(Scene modeling code data)
^^^^^^^^^^^^^^^^

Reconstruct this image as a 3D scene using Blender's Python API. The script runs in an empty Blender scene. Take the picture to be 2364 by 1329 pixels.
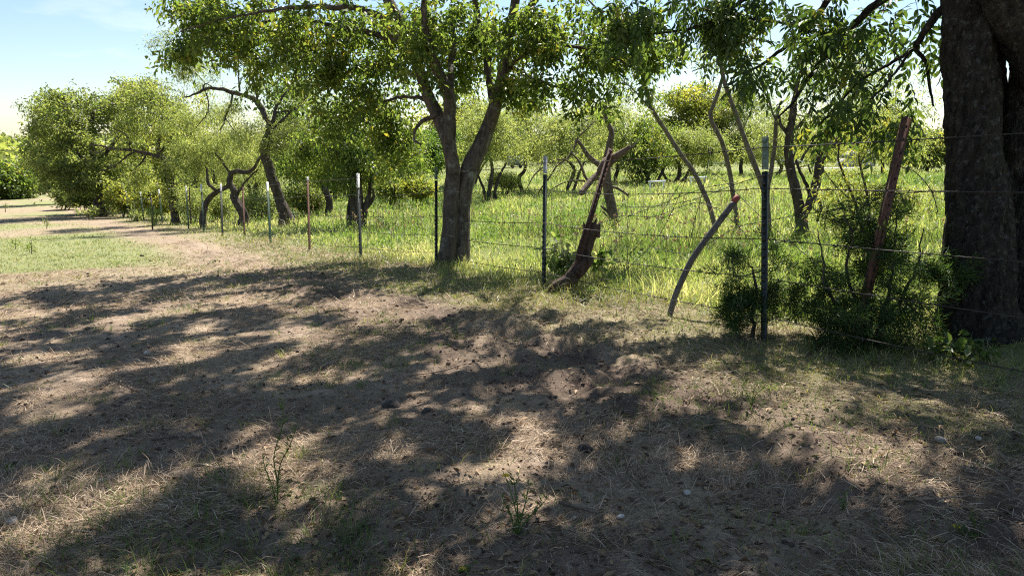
import bpy, math, random
import numpy as np
from mathutils import Vector, Matrix

# ------------------------------------------------------------------ camera, sky, sun, exposure
scene = bpy.context.scene
F, PITCH, CX, CY = 1577.0, math.radians(11.5), 1182.0, 664.5      # photograph: 2364 px wide, 24 mm lens
cam_data = bpy.data.cameras.new('camera'); cam = bpy.data.objects.new('camera', cam_data)
scene.collection.objects.link(cam); scene.camera = cam
cam_data.sensor_width = 36.0; cam_data.lens = 36.0 * F / 2364.0
cam_data.clip_start = 0.05; cam_data.clip_end = 5000
cam.location = (0, 0, 0); cam.rotation_euler = (math.pi / 2 - PITCH, 0, 0)

SUN_EL, SUN_AZ = math.radians(50), math.radians(73)               # azimuth counter-clockwise from +x
SUN = Vector((math.cos(SUN_EL) * math.cos(SUN_AZ), math.cos(SUN_EL) * math.sin(SUN_AZ), math.sin(SUN_EL)))
world = bpy.data.worlds.new('World'); scene.world = world; world.use_nodes = True
wn = world.node_tree; wn.nodes.clear()
def N(tree, kind, **kw):
    n = tree.nodes.new(kind)
    for k, v in kw.items():
        if k == 'inp':
            for i, val in v.items(): n.inputs[i].default_value = val
        else: setattr(n, k, v)
    return n
wo = N(wn, 'ShaderNodeOutputWorld'); bg = N(wn, 'ShaderNodeBackground', inp={'Strength': 0.055})
sky = N(wn, 'ShaderNodeTexSky', sky_type='NISHITA', sun_disc=False, sun_elevation=SUN_EL,
        sun_rotation=math.pi / 2 - SUN_AZ, altitude=200.0, air_density=1.15, dust_density=0.25, ozone_density=2.2)
tc = N(wn, 'ShaderNodeTexCoord'); sep = N(wn, 'ShaderNodeSeparateXYZ'); wn.links.new(tc.outputs['Generated'], sep.inputs[0])
add = N(wn, 'ShaderNodeMath', operation='ADD', inp={1: 0.16}); wn.links.new(sep.outputs['Z'], add.inputs[0])
dvx = N(wn, 'ShaderNodeMath', operation='DIVIDE'); dvy = N(wn, 'ShaderNodeMath', operation='DIVIDE')
wn.links.new(sep.outputs['X'], dvx.inputs[0]); wn.links.new(add.outputs[0], dvx.inputs[1])
wn.links.new(sep.outputs['Y'], dvy.inputs[0]); wn.links.new(add.outputs[0], dvy.inputs[1])
cmb = N(wn, 'ShaderNodeCombineXYZ'); wn.links.new(dvx.outputs[0], cmb.inputs[0]); wn.links.new(dvy.outputs[0], cmb.inputs[1])
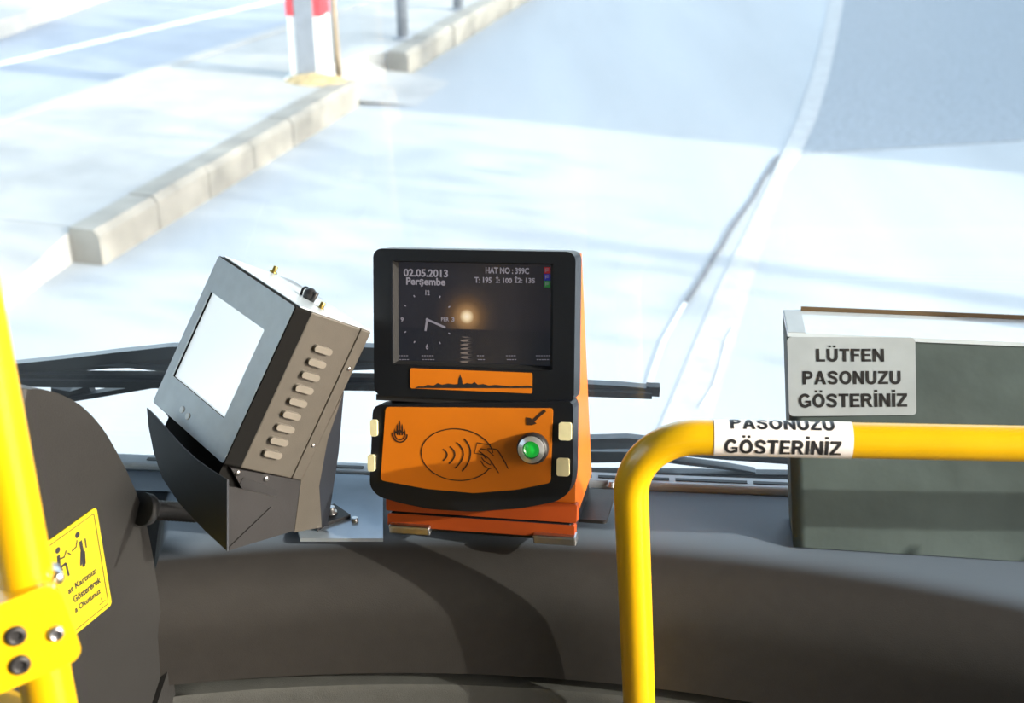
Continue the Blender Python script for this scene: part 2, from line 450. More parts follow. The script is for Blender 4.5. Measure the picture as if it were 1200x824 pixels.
# median island: two stretches with a dropped gap between
GAP0, GAP1 = 3.02, 3.86
L0, L1 = Vector(gz(45, 130, .15)), Vector(gz(440, 0, .15))
def isl_left(y): return L0.x + (L1.x - L0.x) * (y - L0.y) / (L1.y - L0.y)
KW = .15
i1 = [(-KW, .06), (-KW, GAP0 - .2), (-.45, GAP0 + .1), (isl_left(GAP0), GAP0 + .1), (isl_left(0.0), .25), (isl_left(0) + .2, .06)]
quad_struct('median_island', i1, 0, .15, M_pave, 'pale paved median island beside the kerb, nearer stretch')
i2 = [(-KW, GAP1 + .05), (-KW, 9), (-.6, 14), (isl_left(8), 8), (isl_left(GAP0), GAP0 + .1), (-.45, GAP0 + .1), (-.30, GAP1)]
quad_struct('median_island_far', i2, 0, .146, M_pave, 'pale paved median island beyond the dropped gap')
bm = new()                                          # ramp closing the near end of the island
V = [ROAD @ Vector(p) for p in ((-KW - .01, .07, .148), (isl_left(0), .07, .148), (isl_left(0) - .1, -1.3, 0), (-KW + .1, -1.1, 0), (-KW - .01, .07, 0), (isl_left(0), .07, 0))]
v = [bm.verts.new(p) for p in V]
for q_ in ((0, 1, 2, 3), (0, 4, 5, 1), (0, 3, 4), (1, 5, 2), (2, 5, 4, 3)): bm.faces.new([v[k] for k in q_])
struct('island_ramp', bm, M_pave, None, 'sunlit ramp at the near end of the median island')
bm = new()                                          # dropped crossing gap
V = [ROAD @ Vector(p) for p in ((.35, GAP0 + .05, .001), (.35, GAP1 - .1, .001), (-.16, GAP1 + .06, .03), (-.16, GAP0 - .05, .03), (-.50, GAP1 + .05, .147), (-.50, GAP0, .149), (-.50, GAP1 + .05, 0), (-.50, GAP0, 0))]
v = [bm.verts.new(p) for p in V]
for q_ in ((0, 1, 2, 3), (3, 2, 4, 5), (5, 4, 6, 7), (0, 3, 5, 7), (1, 6, 4, 2), (0, 7, 6, 1)): bm.faces.new([v[k] for k in q_])
struct('dropped_kerb', bm, M_pave, None, 'dropped gap in the median kerb')
for nm, y0, y1, lab in (('median_kerb', 0.0, GAP0 - .05, 'concrete kerb along the near end of the median island'), ('median_kerb_far', GAP1, 9.0, 'concrete kerb of the median beyond the dropped gap')):
    bm = new(); prism(bm, [(-KW + .01, y0 + .02), (-.01, y0 + .02), (-.01, y1 - .02), (-KW + .01, y1 - .02)], 0, .14, ROAD)
    k = struct(nm, bm, M_kerb, None, lab)
    n = max(1, round((y1 - y0) / .5)); d = (y1 - y0) / n
    for i in range(n):
        bm = new()
        ya, yb = y0 + i * d + .004, y0 + (i + 1) * d - .004; h = .165 + random.uniform(-.004, .004); e = random.uniform(-.004, .006)
        prism(bm, [(-KW, 0), (0.0 + e, 0), (0.0 + e, h - .03), (-.025 + e, h), (-KW, h)], 0, 1,
              ROAD @ Matrix(((1, 0, 0, 0), (0, 0, yb - ya, ya), (0, 1, 0, 0), (0, 0, 0, 1))))
        bev(bm, .008, 2)
        obj('kerb_stone', bm, M_kerb, k)
# flat kerb stones along the island's left edge
bm = new(); e0, e1 = -.2, 9.5
prism(bm, [(isl_left(e0) - .10, e0), (isl_left(e0), e0), (isl_left(e1), e1), (isl_left(e1) - .10, e1)], 0, .155, ROAD); bev(bm, .01)
struct('median_kerb_left', bm, M_pave, None, 'low concrete edging on the far side of the median')
# soil at the broken kerb end
bm = new()
bmesh.ops.create_grid(bm, x_segments=14, y_segments=10, size=.5)
for v in bm.verts:
    r2 = (v.co.x * 2) ** 2 + (v.co.y * 2) ** 2
    v.co.z = max(0, 1 - r2) * .05 + random.uniform(0, .012) * (r2 < 1) - .004
    v.co.x *= .46; v.co.y *= .26
bm.transform(ROAD @ T(-.26, GAP0 - .10, .15))
struct('soil_patch', bm, M_soil, None, 'dry soil heaped around the post at the broken kerb end')

# ------------------------------------------------------------------ setting: bus shell
M_shell = mat('pale_grey_wall_laminate', (.16, .16, .155), .5, var=.05)
M_ceil = mat('ceiling_laminate', (.20, .20, .195), .5, var=.04)
M_floor = mat('dark_speckled_floor', (.07, .07, .075), .6, var=.3, vscale=120)
M_frame = mat('black_window_frame', (.02, .02, .02), .5)
M_glass_front = glass('windscreen_glass', (.95, .98, .985), .035)
M_glass_side = glass('tinted_side_glass', (.36, .40, .39), .02)
M_glass_door = glass('door_glass', (.92, .93, .92), .02)
UL, UR, VR, VF = -1.55, 1.0, -8.0, 1.29
ZF, ZC = .35, 2.72
def sbox(name, u0, u1, v0, v1, z0, z1, m, label=None):
    bm = new(); box(bm, ((u0 + u1) / 2, (v0 + v1) / 2, (z0 + z1) / 2), (u1 - u0, v1 - v0, z1 - z0), BUS)
    return struct(name, bm, m, None, label)
sbox('floor', UL - .05, UR + .05, VR - .05, VF + .05, ZF - .06, ZF, M_floor)
sbox('ceiling', UL - .05, UR + .05, VR - .05, VF + .05, ZC, ZC + .12, M_ceil)
def multi(name, boxes, m):
    bm = new()
    for u0, u1, v0, v1, z0, z1 in boxes: box(bm, ((u0 + u1) / 2, (v0 + v1) / 2, (z0 + z1) / 2), (u1 - u0, v1 - v0, z1 - z0), BUS)
    return struct(name, bm, m)
WS = [-7.9, -6.4, -4.9, -3.4, -1.9, -.45]
# right wall: low wall and pillars behind the front door; the door is mostly glass
multi('wall_right', [(UR, UR + .06, VR, -.42, ZF, 1.22), (UR, UR + .06, VR, VF, 2.42, ZC)] + [(UR, UR + .06, v - .05, v + .05, 1.22, 2.42) for v in WS]
      + [(UR, UR + .06, 1.04, 1.12, ZF, 2.42)], M_shell)
multi('wall_left', [(UL - .06, UL, VR, -.4, ZF, 1.22), (UL - .06, UL, -.4, VF, ZF, 1.0), (UL - .06, UL, VR, VF, 2.42, ZC)] + [(UL - .06, UL, v - .05, v + .05, 1.0, 2.42) for v in WS + [1.16]], M_shell)
sbox('wall_rear', UL - .05, UR + .05, VR - .06, VR, ZF, 1.4, M_shell)
sbox('wall_front', UL - .05, UR + .05, VF - .02, VF + .03, ZF, 1.27, M_shell)
sbox('trim_1', UL - .05, UR + .05, VF - .02, VF + .03, 2.62, ZC, M_frame)
for i in range(5):
    sbox('window_%d' % (i + 2), UR + .025, UR + .031, WS[i] + .05, WS[i + 1] - .05, 1.22, 2.42, M_glass_side)
    sbox('window_%d' % (i + 7), UL - .031, UL - .025, WS[i] + .05, WS[i + 1] - .05, 1.22, 2.42, M_glass_side)
sbox('window_12', UL - .031, UL - .025, -.4, 1.11, 1.0, 2.42, M_glass_door)
sbox('window_13', UL, UR, VR - .03, VR - .024, 1.4, ZC, M_glass_side)
door = multi('door_1', [(UR + .01, UR + .05, -.40, -.36, ZF, 2.42), (UR + .01, UR + .05, 1.0, 1.04, ZF, 2.42), (UR + .01, UR + .05, -.36, 1.0, 2.36, 2.42), (UR + .01, UR + .05, -.36, 1.0, ZF, .45)], M_frame)
bm = new(); box(bm, (UR + .03, .32, 1.4), (.006, 1.36, 1.92), BUS)
obj('pane', bm, M_glass_door, door)
ws = sbox('window_1', UL, UR, 1.268, 1.274, 1.27, 2.63, M_glass_front, 'windscreen of the bus')

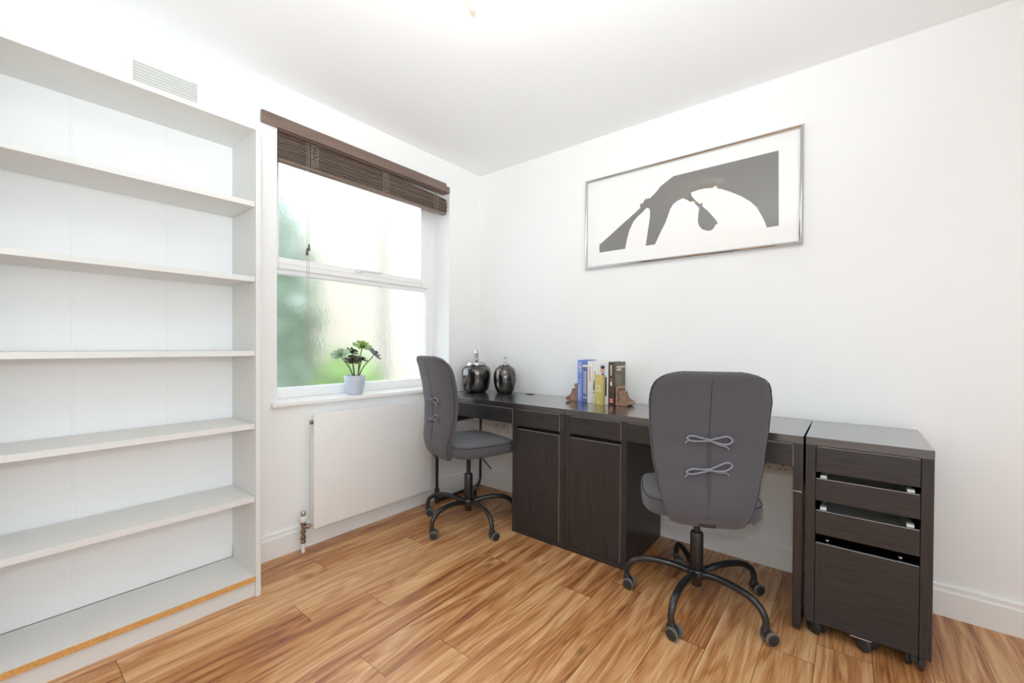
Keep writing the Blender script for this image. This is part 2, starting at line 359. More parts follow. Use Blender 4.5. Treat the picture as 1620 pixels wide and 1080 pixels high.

^^^^^^^^^^^^^^^^

▶ [Task instructions]: Repeat the records above exactly, from the first line through the line that contains "cam.location = (0, 0, 0);", and leave out the pictures.

▶ [Task answer]:
Reconstruct this image as a 3D scene using Blender's Python API. The script runs in an empty Blender scene. Take the picture to be 2364 by 1329 pixels.
import bpy, math, random
import numpy as np
from mathutils import Vector, Matrix

# ------------------------------------------------------------------ camera, sky, sun, exposure
scene = bpy.context.scene
F, PITCH, CX, CY = 1577.0, math.radians(11.5), 1182.0, 664.5      # photograph: 2364 px wide, 24 mm lens
cam_data = bpy.data.cameras.new('camera'); cam = bpy.data.objects.new('camera', cam_data)
scene.collection.objects.link(cam); scene.camera = cam
cam_data.sensor_width = 36.0; cam_data.lens = 36.0 * F / 2364.0
cam_data.clip_start = 0.05; cam_data.clip_end = 5000
cam.location = (0, 0, 0); cam.rotation_euler = (math.pi / 2 - PITCH, 0, 0)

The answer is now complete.